The 7 New Books You Should Be Reading This May

Bill Buford, Curtis Sittenfeld and the other titles that will help you pass the time

The best books of May

The best books of May

By Jason Diamond

Hey. It’s another month and we’re still stuck inside. Hopefully that will ease up in a timely and appropriate manner, but if not, at least we’ve got books. That, and it’s May. It’s true spring. It’s warm and getting warmer. So pick up one of these titles, go find a sunny spot that is safe and socially distant from other people, and do some reading.

13th Floor Elevators: A Visual History by Paul Drummond (Out now)


The world lost a true visionary when Roky Erickson passed away last year. Thankfully, there was more celebration is his work during the later years of his life, when his solo work and his ’60s psych band, 13th Floor Elevators, were rediscovered by a new generation. Here, Paul Drummond dutifully pieces together the band’s short but vital career with plenty of photos and artwork from the era that you’ve probably never seen before.

Dirt: Adventures in Lyon as a Chef in Training, Father, and Sleuth Looking for the Secret of French Cooking by Bill Buford (May 5)


Bill Buford takes his dream of being a chef to new and even more obsessive heights than he did in his previous book, Heat. Uprooting his family in America, Buford moves to Lyon to try and learn all the secrets of the French culinary world, paying attention to every detail in a manner that’s nearly as obsessive as the chefs training him.

The Resolutions by Brady Hames (May 5)


I haven’t read this one yet, but two people whose opinions I value have suggested it to me, so I, in turn, suggest it to you. Let’s just go on the publisher’s copy to see why this one is next up on my TBR pile: “Three siblings, an actor, a ballerina and a grad student all watch their lives fall apart, then reunite at their parents’ house before embarking on a trip to West Africa as they attempt to put things right.”

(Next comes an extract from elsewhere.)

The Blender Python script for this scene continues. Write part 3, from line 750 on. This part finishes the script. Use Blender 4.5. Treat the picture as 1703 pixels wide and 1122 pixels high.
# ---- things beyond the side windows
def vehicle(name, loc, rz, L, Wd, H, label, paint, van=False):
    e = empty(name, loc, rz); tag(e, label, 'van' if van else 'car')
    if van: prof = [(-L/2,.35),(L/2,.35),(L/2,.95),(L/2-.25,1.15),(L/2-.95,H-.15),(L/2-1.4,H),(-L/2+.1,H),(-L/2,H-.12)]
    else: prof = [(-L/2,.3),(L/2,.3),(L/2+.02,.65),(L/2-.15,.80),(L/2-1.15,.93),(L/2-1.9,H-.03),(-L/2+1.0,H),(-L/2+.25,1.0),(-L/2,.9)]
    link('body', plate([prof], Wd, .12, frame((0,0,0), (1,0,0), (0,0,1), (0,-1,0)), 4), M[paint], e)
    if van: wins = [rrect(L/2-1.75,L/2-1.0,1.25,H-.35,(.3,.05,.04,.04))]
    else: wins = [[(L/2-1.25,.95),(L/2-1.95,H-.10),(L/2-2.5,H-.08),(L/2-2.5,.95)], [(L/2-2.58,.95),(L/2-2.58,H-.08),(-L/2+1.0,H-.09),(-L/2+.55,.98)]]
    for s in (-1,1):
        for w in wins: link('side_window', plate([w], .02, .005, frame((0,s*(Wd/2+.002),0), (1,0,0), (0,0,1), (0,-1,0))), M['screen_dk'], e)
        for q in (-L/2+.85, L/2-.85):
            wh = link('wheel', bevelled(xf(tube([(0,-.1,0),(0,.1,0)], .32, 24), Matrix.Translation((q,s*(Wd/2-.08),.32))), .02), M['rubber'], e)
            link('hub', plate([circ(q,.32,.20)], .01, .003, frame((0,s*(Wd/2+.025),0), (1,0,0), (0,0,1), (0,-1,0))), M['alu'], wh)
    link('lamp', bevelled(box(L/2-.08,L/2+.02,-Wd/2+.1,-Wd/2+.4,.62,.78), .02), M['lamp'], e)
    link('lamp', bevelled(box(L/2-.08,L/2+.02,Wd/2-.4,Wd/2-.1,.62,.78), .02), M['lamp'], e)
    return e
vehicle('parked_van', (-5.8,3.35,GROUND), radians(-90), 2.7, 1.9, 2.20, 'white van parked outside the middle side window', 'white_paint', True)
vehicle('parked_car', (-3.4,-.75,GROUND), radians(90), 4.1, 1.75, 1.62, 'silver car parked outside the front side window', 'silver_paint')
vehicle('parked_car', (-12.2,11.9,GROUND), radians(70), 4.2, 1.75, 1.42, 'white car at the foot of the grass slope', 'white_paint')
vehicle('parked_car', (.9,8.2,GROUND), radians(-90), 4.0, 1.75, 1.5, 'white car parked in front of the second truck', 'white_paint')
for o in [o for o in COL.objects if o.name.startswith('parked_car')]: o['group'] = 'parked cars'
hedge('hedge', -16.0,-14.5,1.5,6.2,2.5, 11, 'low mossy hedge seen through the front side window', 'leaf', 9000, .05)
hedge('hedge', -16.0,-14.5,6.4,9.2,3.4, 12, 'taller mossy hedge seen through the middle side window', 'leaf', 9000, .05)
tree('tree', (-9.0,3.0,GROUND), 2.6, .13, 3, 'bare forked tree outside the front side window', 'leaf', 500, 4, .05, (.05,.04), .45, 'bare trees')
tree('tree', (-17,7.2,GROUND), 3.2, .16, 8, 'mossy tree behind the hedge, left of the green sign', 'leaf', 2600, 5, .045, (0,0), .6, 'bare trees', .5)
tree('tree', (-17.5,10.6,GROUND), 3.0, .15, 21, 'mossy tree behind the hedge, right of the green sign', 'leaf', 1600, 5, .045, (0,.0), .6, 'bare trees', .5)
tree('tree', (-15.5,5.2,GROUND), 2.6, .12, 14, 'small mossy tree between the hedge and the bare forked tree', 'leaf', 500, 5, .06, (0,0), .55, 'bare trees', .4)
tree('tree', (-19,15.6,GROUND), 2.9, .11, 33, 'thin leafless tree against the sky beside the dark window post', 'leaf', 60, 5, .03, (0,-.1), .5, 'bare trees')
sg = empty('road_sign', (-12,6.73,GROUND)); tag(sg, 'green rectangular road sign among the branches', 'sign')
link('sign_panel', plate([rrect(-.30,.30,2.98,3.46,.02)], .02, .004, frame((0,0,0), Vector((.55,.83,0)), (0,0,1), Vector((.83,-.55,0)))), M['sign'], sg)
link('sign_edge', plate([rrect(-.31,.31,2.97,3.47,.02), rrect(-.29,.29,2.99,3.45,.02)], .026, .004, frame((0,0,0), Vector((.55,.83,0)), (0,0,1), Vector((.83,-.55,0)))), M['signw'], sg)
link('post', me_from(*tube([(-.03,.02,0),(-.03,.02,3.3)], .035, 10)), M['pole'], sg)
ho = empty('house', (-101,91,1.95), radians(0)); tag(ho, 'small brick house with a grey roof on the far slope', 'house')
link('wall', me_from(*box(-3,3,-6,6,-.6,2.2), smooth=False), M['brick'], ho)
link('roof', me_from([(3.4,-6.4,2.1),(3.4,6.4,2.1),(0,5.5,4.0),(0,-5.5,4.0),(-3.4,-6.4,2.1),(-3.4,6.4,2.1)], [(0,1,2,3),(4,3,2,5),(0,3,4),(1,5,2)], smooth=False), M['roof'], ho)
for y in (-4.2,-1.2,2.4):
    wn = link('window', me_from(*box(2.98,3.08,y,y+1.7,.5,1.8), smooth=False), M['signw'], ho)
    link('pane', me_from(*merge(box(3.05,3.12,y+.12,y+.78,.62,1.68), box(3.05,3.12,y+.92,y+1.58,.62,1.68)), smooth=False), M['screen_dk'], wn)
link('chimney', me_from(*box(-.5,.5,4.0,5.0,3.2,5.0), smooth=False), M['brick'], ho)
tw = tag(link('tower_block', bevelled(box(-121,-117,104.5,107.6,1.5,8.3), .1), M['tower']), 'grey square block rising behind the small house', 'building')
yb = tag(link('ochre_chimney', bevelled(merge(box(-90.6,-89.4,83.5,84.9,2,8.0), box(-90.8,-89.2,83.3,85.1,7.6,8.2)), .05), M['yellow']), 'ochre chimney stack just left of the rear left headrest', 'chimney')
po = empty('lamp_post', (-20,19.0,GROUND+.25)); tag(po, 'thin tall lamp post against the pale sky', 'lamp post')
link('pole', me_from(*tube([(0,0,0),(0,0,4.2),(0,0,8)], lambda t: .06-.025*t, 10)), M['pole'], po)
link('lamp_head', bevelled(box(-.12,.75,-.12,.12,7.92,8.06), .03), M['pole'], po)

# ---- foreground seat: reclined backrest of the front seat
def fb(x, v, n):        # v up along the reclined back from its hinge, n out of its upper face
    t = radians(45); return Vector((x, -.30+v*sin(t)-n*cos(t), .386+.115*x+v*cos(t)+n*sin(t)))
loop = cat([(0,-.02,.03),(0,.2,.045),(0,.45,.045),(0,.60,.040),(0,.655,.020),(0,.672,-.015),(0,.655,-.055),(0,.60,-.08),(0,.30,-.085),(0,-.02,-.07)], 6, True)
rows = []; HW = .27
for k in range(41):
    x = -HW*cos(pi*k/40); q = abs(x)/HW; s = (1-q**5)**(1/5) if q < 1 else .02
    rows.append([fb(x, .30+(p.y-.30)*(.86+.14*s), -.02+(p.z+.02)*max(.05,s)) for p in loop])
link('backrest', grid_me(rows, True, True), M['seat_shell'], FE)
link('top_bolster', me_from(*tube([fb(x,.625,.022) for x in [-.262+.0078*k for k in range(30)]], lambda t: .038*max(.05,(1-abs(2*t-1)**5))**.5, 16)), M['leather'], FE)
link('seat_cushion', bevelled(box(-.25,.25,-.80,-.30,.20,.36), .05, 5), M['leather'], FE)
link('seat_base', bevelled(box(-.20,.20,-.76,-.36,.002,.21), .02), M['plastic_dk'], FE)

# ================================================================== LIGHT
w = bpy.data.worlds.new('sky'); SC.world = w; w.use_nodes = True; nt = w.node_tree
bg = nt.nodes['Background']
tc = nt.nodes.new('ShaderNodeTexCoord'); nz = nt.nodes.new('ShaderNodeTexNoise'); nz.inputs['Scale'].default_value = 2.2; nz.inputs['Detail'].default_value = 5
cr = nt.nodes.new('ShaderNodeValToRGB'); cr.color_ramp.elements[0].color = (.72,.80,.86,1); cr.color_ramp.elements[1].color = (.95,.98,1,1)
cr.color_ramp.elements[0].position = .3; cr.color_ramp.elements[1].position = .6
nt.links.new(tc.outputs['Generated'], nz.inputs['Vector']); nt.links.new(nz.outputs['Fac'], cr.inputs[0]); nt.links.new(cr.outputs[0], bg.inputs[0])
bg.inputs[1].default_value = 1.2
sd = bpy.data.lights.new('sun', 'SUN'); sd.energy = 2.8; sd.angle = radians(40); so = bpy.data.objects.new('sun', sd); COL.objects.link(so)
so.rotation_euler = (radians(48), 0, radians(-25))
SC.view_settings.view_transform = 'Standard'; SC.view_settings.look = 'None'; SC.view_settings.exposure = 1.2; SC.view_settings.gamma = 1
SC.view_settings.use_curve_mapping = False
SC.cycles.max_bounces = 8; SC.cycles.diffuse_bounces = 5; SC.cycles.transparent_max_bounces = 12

So, a gritty, decades-spanning melodrama about a bourgeois family in crisis. Put it in my veins, please.

Men on Horseback: The Power of Charisma In the Age of Revolution by David A. Bell (May 19)


What, exactly, is charisma? What draws us to people on a mass scale? From Napoleon to Washington to so-called “influencers,” David A. Bell explores that certain something that some have and others don’t.

The Index of Self-Destructive Acts by Christopher Beha (May 5)


Christopher Beha’s Arts & Entertainments was one of my favorite novels of 2014, and one of the more humorous books to come out of the last decade. I’d say his latest can coast on that book’s merits alone, but the premise that “Over the course of a single baseball season, Christopher Beha traces the passing of the torch from the old establishment to the new meritocracy, exploring how each generation’s failure helped land us where we are today” would have me interested regardless.

Rodham by Curtis Sittenfeld (May 19)


Curtis Sittenfeld has proven time and time again she’s one of America’s most interesting novelists. Here, in what will probably end up being one of the most talked-about novels of 2020, she plays a little bit of historical fiction, asking: What if Hillary and Bill didn’t get married? I’m sure discourse around this one will be super fun. Hopefully it doesn’t overshadow the fact that Sittenfeld has written another modern classic.

One Mighty and Irresistible Tide: The Epic Struggle Over American Immigration, 1924-1965 by Jia Lynn Yang


A stunning historical investigation that begins with congress putting a quota on how many people from certain ethnicities could come to America, and runs through the 1965 Immigration and Nationality Act. What happened between that? In a time when immigration is once again a hot topic in American discourse, Jia Lynn Yang’s book is vital.